Donald Maldari opened with a look at the lay apostolate as ministerial participation in creation’s evolution wherein there is nothing profane about the secular order.
Daniella Zsupan-Jerome said, in today’s digital culture, having a voice that matters and the possibility of collaboration is a given; any system failing in either accessibility or transparency is inherently suspect. The danger of discouraging ecclesial as well as liturgical participation is not an inactive laity, but an exodus from the Church.

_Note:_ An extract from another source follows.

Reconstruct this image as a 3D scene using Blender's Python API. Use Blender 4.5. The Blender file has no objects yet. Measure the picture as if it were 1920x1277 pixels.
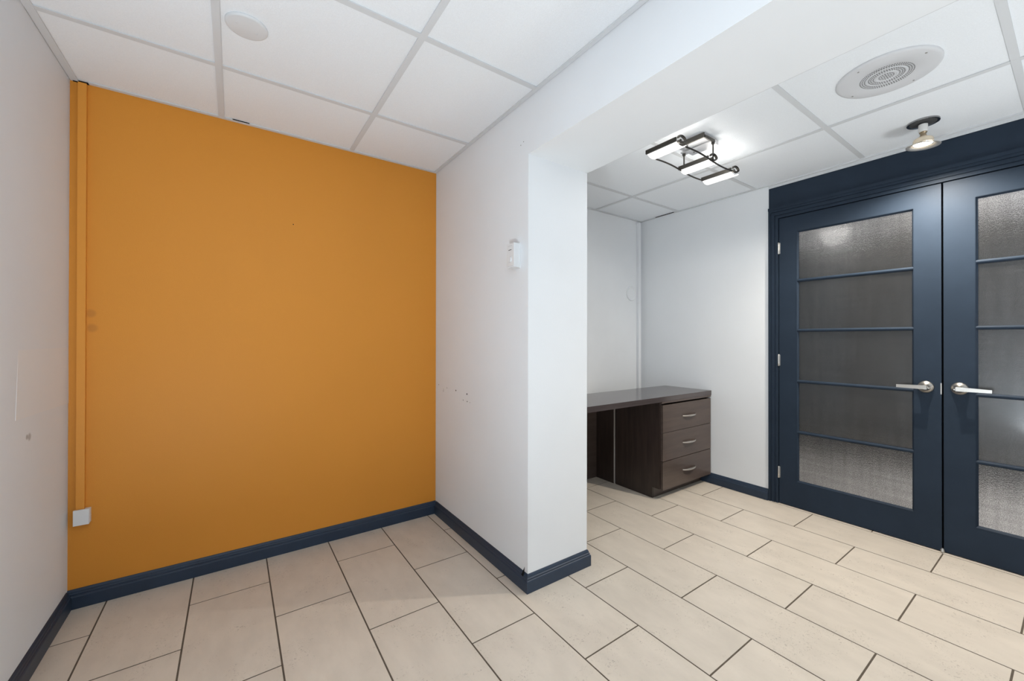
import bpy, bmesh, math, random
from mathutils import Vector, Matrix

random.seed(7)
S = bpy.context.scene
COL = S.collection
PI = math.pi

# ------------------------------------------------------------------ camera
F_PX, YAW, PITCH, ROLL, CY, CAM_H = 749.81, 34.835, 0.191, 0.089, 633.55, 1.1377
cd = bpy.data.cameras.new('camera'); cam = bpy.data.objects.new('camera', cd); COL.objects.link(cam)
yw, pt, ro = (math.radians(a) for a in (YAW, PITCH, ROLL))
Fv = Vector((math.sin(yw) * math.cos(pt), math.cos(yw) * math.cos(pt), math.sin(pt)))
R0 = Vector((math.cos(yw), -math.sin(yw), 0)); U0 = R0.cross(Fv)
Rv = math.cos(ro) * R0 + math.sin(ro) * U0
Uv = -math.sin(ro) * R0 + math.cos(ro) * U0
cam.matrix_world = Matrix(((Rv.x, Uv.x, -Fv.x, 0), (Rv.y, Uv.y, -Fv.y, 0), (Rv.z, Uv.z, -Fv.z, CAM_H), (0, 0, 0, 1)))
cd.sensor_fit = 'HORIZONTAL'; cd.sensor_width = 36.0
cd.lens = F_PX / 1920 * 36.0
cd.shift_y = (CY - 638.5) / 1920
cd.clip_start = 0.01
S.camera = cam

# ------------------------------------------------------------------ view, world, big lights
S.view_settings.view_transform = 'Standard'
S.view_settings.look = 'None'
S.view_settings.gamma = 1.0
S.view_settings.use_curve_mapping = False
S.view_settings.exposure = 0.14

w = bpy.data.worlds.new('world'); S.world = w; w.use_nodes = True
w.node_tree.nodes['Background'].inputs[0].default_value = (0.93, 0.96, 1.0, 1)
w.node_tree.nodes['Background'].inputs[1].default_value = 0.3

def area(name, loc, rot, sx, sy, power, color):
    l = bpy.data.lights.new(name, 'AREA'); l.shape = 'RECTANGLE'; l.size = sx; l.size_y = sy
    l.energy = power; l.color = color
    o = bpy.data.objects.new(name, l); COL.objects.link(o); o.location = loc; o.rotation_euler = rot
    return o

Y_REAR = -2.40
# added fill behind the photographer, outside the two made-up rear window openings
area('rear_fill', (0.25, Y_REAR - 0.12, 1.20), (PI / 2, 0, 0), 1.40, 1.70, 2, (0.90, 0.96, 1.0))
area('rear_fill', (2.30, Y_REAR - 0.12, 1.20), (PI / 2, 0, 0), 1.40, 1.70, 2, (0.90, 0.96, 1.0))
# added fill with no lamp there, aimed up at the white ceiling
area('up_fill', (-0.37, 0.24, 0.26), (PI, 0, 0), 0.30, 0.30, 25, (0.86, 0.94, 1.0))
area('up_fill', (2.35, -0.70, 0.60), (PI, 0, 0), 0.60, 0.60, 14, (0.92, 0.97, 1.0))
# added overhead fill near the photographer, no light fitting there
area('overhead_fill', (0.05, 0.20, 2.215), (0, 0, 0), 0.56, 0.56, 6, (0.92, 0.97, 1.0))

# ------------------------------------------------------------------ dimensions (metres, z=0 floor)
H = 2.2273
XL, XR, XJ, XW = -0.5692, 1.0907, 1.463, 3.1211
YO, YJ, YF = 2.443, 1.440, 2.374
ZB = 1.976                     # underside of header
BBH = 0.080
G = 0.6096                     # ceiling module

# ------------------------------------------------------------------ helpers
def obj(name, bm, mat, parent=None, smooth=False, bevel=0.0, seg=2, loc=None):
    if bevel > 0:
        es = [e for e in bm.edges if len(e.link_faces) == 2 and e.calc_face_angle(0) > 0.6]
        bmesh.ops.bevel(bm, geom=es, offset=bevel, segments=seg, profile=0.5, affect='EDGES', clamp_overlap=True)
    me = bpy.data.meshes.new(name)
    bmesh.ops.recalc_face_normals(bm, faces=bm.faces)
    bm.to_mesh(me); bm.free()
    if mat: me.materials.append(mat)
    if smooth:
        for p_ in me.polygons: p_.use_smooth = True
        try: me.set_sharp_from_angle(angle=math.radians(40))
        except Exception: pass
    o = bpy.data.objects.new(name, me); COL.objects.link(o)
    if loc is not None: o.location = loc
    if parent: o.parent = parent
    return o

def tag(o, label, cat=None, group=None, kind=None):
    o['label'] = label
    if cat: o['category'] = cat
    if group: o['group'] = group
    if kind: o['kind'] = kind
    return o

def empty(name, loc):
    o = bpy.data.objects.new(name, None); COL.objects.link(o); o.location = loc; o.empty_display_size = 0.1
    return o

def child(name, bm, mat, root, **k):
    """part built in world coordinates, parented to an Empty that may be away from the origin"""
    o = obj(name, bm, mat, None, **k)
    o.parent = root
    off = Vector((0, 0, 0)); r = root
    while r: off += r.location; r = r.parent
    o.data.transform(Matrix.Translation(-off))
    return o

def bx(x0, x1, y0, y1, z0, z1, bm=None):
    bm = bm or bmesh.new()
    v = [bm.verts.new((x, y, z)) for x in (x0, x1) for y in (y0, y1) for z in (z0, z1)]
    for f in ((0, 1, 3, 2), (4, 6, 7, 5), (0, 4, 5, 1), (2, 3, 7, 6), (0, 2, 6, 4), (1, 5, 7, 3)):
        bm.faces.new([v[i] for i in f])
    return bm

def prism(pts, axis, a0, a1, bm=None):
    """polygon pts in the plane across axis ('x': (y,z), 'y': (x,z), 'z': (x,y)), extruded a0..a1"""
    bm = bm or bmesh.new()
    def P(p, a):
        return (a, p[0], p[1]) if axis == 'x' else (p[0], a, p[1]) if axis == 'y' else (p[0], p[1], a)
    A = [bm.verts.new(P(p, a0)) for p in pts]; B = [bm.verts.new(P(p, a1)) for p in pts]
    bm.faces.new(A); bm.faces.new(B[::-1])
    n = len(pts)
    for i in range(n): bm.faces.new((A[i], A[(i + 1) % n], B[(i + 1) % n], B[i]))
    return bm

def lathe(prof, n=32, axis='z', c=(0, 0, 0), bm=None):
    """profile (r, h) revolved round an axis through c"""
    bm = bm or bmesh.new()
    rings = []
    for r, h in prof:
        ring = []
        if r < 1e-6:
            q = {'z': (0, 0, h), 'x': (h, 0, 0), 'y': (0, h, 0)}[axis]
            ring = [bm.verts.new((c[0] + q[0], c[1] + q[1], c[2] + q[2]))]
        else:
            for i in range(n):
                a = 2 * PI * i / n; u, v = r * math.cos(a), r * math.sin(a)
                q = {'z': (u, v, h), 'x': (h, u, v), 'y': (u, h, v)}[axis]
                ring.append(bm.verts.new((c[0] + q[0], c[1] + q[1], c[2] + q[2])))
        rings.append(ring)
    for A, B in zip(rings, rings[1:]):
        if len(A) == 1 and len(B) == 1: continue
        for i in range(n):
            j = (i + 1) % n
            if len(A) == 1: bm.faces.new((A[0], B[i], B[j]))
            elif len(B) == 1: bm.faces.new((A[i], B[0], A[j]))
            else: bm.faces.new((A[i], B[i], B[j], A[j]))
    return bm

def tube(pts, r, n=10, bm=None, cap=True):
    bm = bm or bmesh.new()
    pts = [Vector(p) for p in pts]
    rs = r if isinstance(r, (list, tuple)) else [r] * len(pts)
    t = (pts[1] - pts[0]).normalized()
    up = Vector((0, 0, 1)) if abs(t.z) < 0.9 else Vector((1, 0, 0))
    s = t.cross(up).normalized()
    rings = []
    for i, p in enumerate(pts):
        if 0 < i < len(pts) - 1: t = ((pts[i + 1] - p).normalized() + (p - pts[i - 1]).normalized()).normalized()
        elif i == len(pts) - 1: t = (p - pts[i - 1]).normalized()
        s = (s - t * s.dot(t)).normalized(); u = s.cross(t)
        rings.append([bm.verts.new(p + rs[i] * (math.cos(2 * PI * k / n) * s + math.sin(2 * PI * k / n) * u)) for k in range(n)])
    for A, B in zip(rings, rings[1:]):
        for k in range(n): bm.faces.new((A[k], A[(k + 1) % n], B[(k + 1) % n], B[k]))
    if cap: bm.faces.new(rings[0][::-1]); bm.faces.new(rings[-1])
    return bm

def sweep(prof, path, bm=None):
    """open profile (out, z) swept along an open plan polyline with mitred corners; 'out' is to the right of travel"""
    bm = bm or bmesh.new()
    n = len(path); rows = []
    for i, p in enumerate(path):
        p = Vector(p)
        d0 = (Vector(path[i]) - Vector(path[i - 1])).normalized() if i > 0 else None
        d1 = (Vector(path[i + 1]) - Vector(path[i])).normalized() if i < n - 1 else None
        n0 = Vector((d0.y, -d0.x)) if d0 else None
        n1 = Vector((d1.y, -d1.x)) if d1 else None
        if n0 and n1:
            m = (n0 + n1); m = m / m.dot(n0)
        else: m = n0 or n1
        rows.append([bm.verts.new((p.x + m.x * o, p.y + m.y * o, z)) for o, z in prof])
    k = len(prof)
    for A, B in zip(rows, rows[1:]):
        for j in range(k): bm.faces.new((A[j], A[(j + 1) % k], B[(j + 1) % k], B[j]))
    bm.faces.new(rows[0][::-1]); bm.faces.new(rows[-1])
    return bm

# ------------------------------------------------------------------ materials
def mat(name, color, rough=0.6, spec=0.5, metal=0.0, var=0.0, vscale=3.0, bump=0.0, bscale=200.0, coat=0.0,
        stretch=None, spots=None, perobj=0.0, col2=None, detail=3.0):
    m = bpy.data.materials.new(name); m.use_nodes = True
    nt = m.node_tree; N = nt.nodes; L = nt.links
    b = N['Principled BSDF']
    b.inputs['Base Color'].default_value = (*color, 1)
    b.inputs['Roughness'].default_value = rough
    b.inputs['Specular IOR Level'].default_value = spec
    b.inputs['Metallic'].default_value = metal
    b.inputs['Coat Weight'].default_value = coat
    b.inputs['Coat Roughness'].default_value = 0.15
    geo = N.new('ShaderNodeNewGeometry')
    vec = geo.outputs['Position']
    if stretch:
        mp = N.new('ShaderNodeMapping'); mp.inputs['Scale'].default_value = stretch
        L.new(vec, mp.inputs['Vector']); vec = mp.outputs['Vector']
    cur = None
    if var > 0:
        nz = N.new('ShaderNodeTexNoise'); nz.inputs['Scale'].default_value = vscale; nz.inputs['Detail'].default_value = detail
        nz.inputs['Roughness'].default_value = 0.6
        L.new(vec, nz.inputs['Vector'])
        rp = N.new('ShaderNodeValToRGB'); c2 = col2 or tuple(c * (1 - var) for c in color)
        rp.color_ramp.elements[0].position = 0.35; rp.color_ramp.elements[0].color = (*c2, 1)
        rp.color_ramp.elements[1].position = 0.65; rp.color_ramp.elements[1].color = (*color, 1)
        L.new(nz.outputs['Fac'], rp.inputs['Fac']); cur = rp.outputs['Color']
    if perobj > 0:
        oi = N.new('ShaderNodeObjectInfo'); mr = N.new('ShaderNodeMapRange')
        mr.inputs['To Min'].default_value = 1 - perobj; mr.inputs['To Max'].default_value = 1.0
        L.new(oi.outputs['Random'], mr.inputs['Value'])
        mx = N.new('ShaderNodeMix'); mx.data_type = 'RGBA'; mx.blend_type = 'MULTIPLY'; mx.inputs[0].default_value = 1
        if cur: L.new(cur, mx.inputs[6])
        else: mx.inputs[6].default_value = (*color, 1)
        L.new(mr.outputs['Result'], mx.inputs[7]); cur = mx.outputs[2]
    for (p_, r_, sc, strength) in (spots or []):       # stains with their own place: centre, radius, dark colour, strength
        ds = N.new('ShaderNodeVectorMath'); ds.operation = 'DISTANCE'; ds.inputs[1].default_value = p_
        L.new(geo.outputs['Position'], ds.inputs[0])
        mr = N.new('ShaderNodeMapRange'); mr.inputs['From Min'].default_value = r_; mr.inputs['From Max'].default_value = r_ * 0.5
        mr.inputs['To Max'].default_value = strength
        L.new(ds.outputs['Value'], mr.inputs['Value'])
        mx = N.new('ShaderNodeMix'); mx.data_type = 'RGBA'
        L.new(mr.outputs['Result'], mx.inputs[0])
        if cur: L.new(cur, mx.inputs[6])
        else: mx.inputs[6].default_value = (*color, 1)
        mx.inputs[7].default_value = (*sc, 1); cur = mx.outputs[2]
    if cur: L.new(cur, b.inputs['Base Color'])
    if bump > 0:
        nb = N.new('ShaderNodeTexNoise'); nb.inputs['Scale'].default_value = bscale; nb.inputs['Detail'].default_value = 2
        L.new(vec, nb.inputs['Vector'])
        bp = N.new('ShaderNodeBump'); bp.inputs['Strength'].default_value = bump; bp.inputs['Distance'].default_value = 0.002
        L.new(nb.outputs['Fac'], bp.inputs['Height']); L.new(bp.outputs['Normal'], b.inputs['Normal'])
    return m

def emit(name, color, strength):
    m = bpy.data.materials.new(name); m.use_nodes = True
    nt = m.node_tree; b = nt.nodes['Principled BSDF']
    b.inputs['Base Color'].default_value = (0.9, 0.9, 0.9, 1); b.inputs['Roughness'].default_value = 0.3
    b.inputs['Emission Color'].default_value = (*color, 1); b.inputs['Emission Strength'].default_value = strength
    return m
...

Sandra Keating said the laity are primary actors in interreligious relations, offering Abu Raita al-Tikrit, a 9th-century West Syrian theologian, as a model. She further emphasized the continuity of Nostra Aetate within the great Tradition of the Church, over against those who would see it as something entirely new and a cause for rupture.

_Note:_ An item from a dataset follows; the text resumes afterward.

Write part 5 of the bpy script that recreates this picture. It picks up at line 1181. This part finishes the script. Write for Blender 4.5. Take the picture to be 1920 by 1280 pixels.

Czander similarly emphasized the lay role in dialogue, turning to Chiara Lubich, founder of the Focolare Movement, as the model.

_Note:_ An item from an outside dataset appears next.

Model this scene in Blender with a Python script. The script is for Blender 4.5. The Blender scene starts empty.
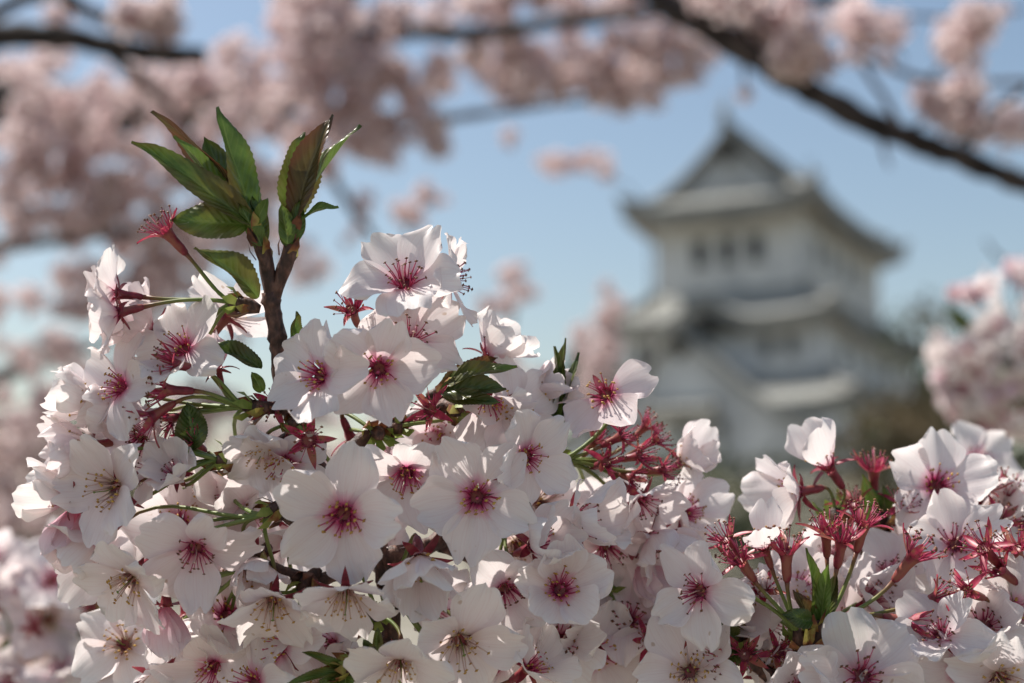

Robert White (Angelicum/Lay Centre) moderated a morning of discussion on media, culture and challenging paradigms of lay identity with Mary Beth Yount, Catherine Stevenson, Mike Russo, Katherie Schmidt and Peter Baltutis.
Yount began by calling attention to the lacuna of lay ecclesial ministry: though called and authorized to serve in the Church, a “secular” vocation it is not. Universally treated poorly and lower paid than their clerical counterparts, the Church needs to be more intentional in remembering the laity as “assets” in Church ministry, she said.
Stevenson presented on the lay orders, such as the Sovereign Military Order of Malta, as alternatives to parish-diocesan and movement-religious models for participation of the laity.
“Vocation sometimes emerges as an epiphany,” she said. “But sometimes it progresses as a pilgrimage, and we need room and support for both.”
Russo spoke of the challenges of social media, which allow greater polarization and the glorification of a fringe few in the contemporary dialogue on the Church. In contrast, he held up Pope Francis as a model of adaptive leadership.
Schmidt traced three stages of papal magisterial engagement with social communications, from the invention of the printing press to the digital age, ultimately bringing us beyond a producer-consumer binary.
Baltutis presented the Canadian Catholic Organization for Development and Peace, the Canadian member of Caritas Internationalis, as an example of episcopal-lay collaboration that has suffered a deterioration and retrenchment of clericalism in recent years.
A.J. Boyd (Angelicum/Lay Centre) led the final session on ecumenism, catechesis and formation, with Linda Taggart, Karen Petersen Finch, Zoe DeBlasio and Anne Jamieson.
Taggart offered a sample lesson in undergraduate pedagogy for world religions, while Petersen-Finch employed Lonergan’s writings as a method of ecumenical reception, and reception as a means of catechesis. Reception ought to begin and end with the local Eucharistic assembly as the source and summit of ecumenical dialogue, she said.
DeBlasio spoke of how successful modern church architecture as a means of encouraging lay participation in the liturgy and beyond.
Jamieson explored the ecclesial identity of the lay catechist, whose understanding of belonging influences their ability and understanding of participation.
CTS President Bill Portier closed the seminar, stating that consultation needs to be formalized in canonical structure, as does the presence and reality of lay ecclesial ministry. He urged those present to continue the good work of the Church in the meantime, stopping in at the sacramental way stations that God provides for his pilgrim people, as they follow their proper vocation, through full, conscious, and active participation in the mission of the Church.
The CTS was founded in 1954 as a professional association for lay and religious university professors of theology, and today counts 900 members, including several Lay Centre alumni and residents.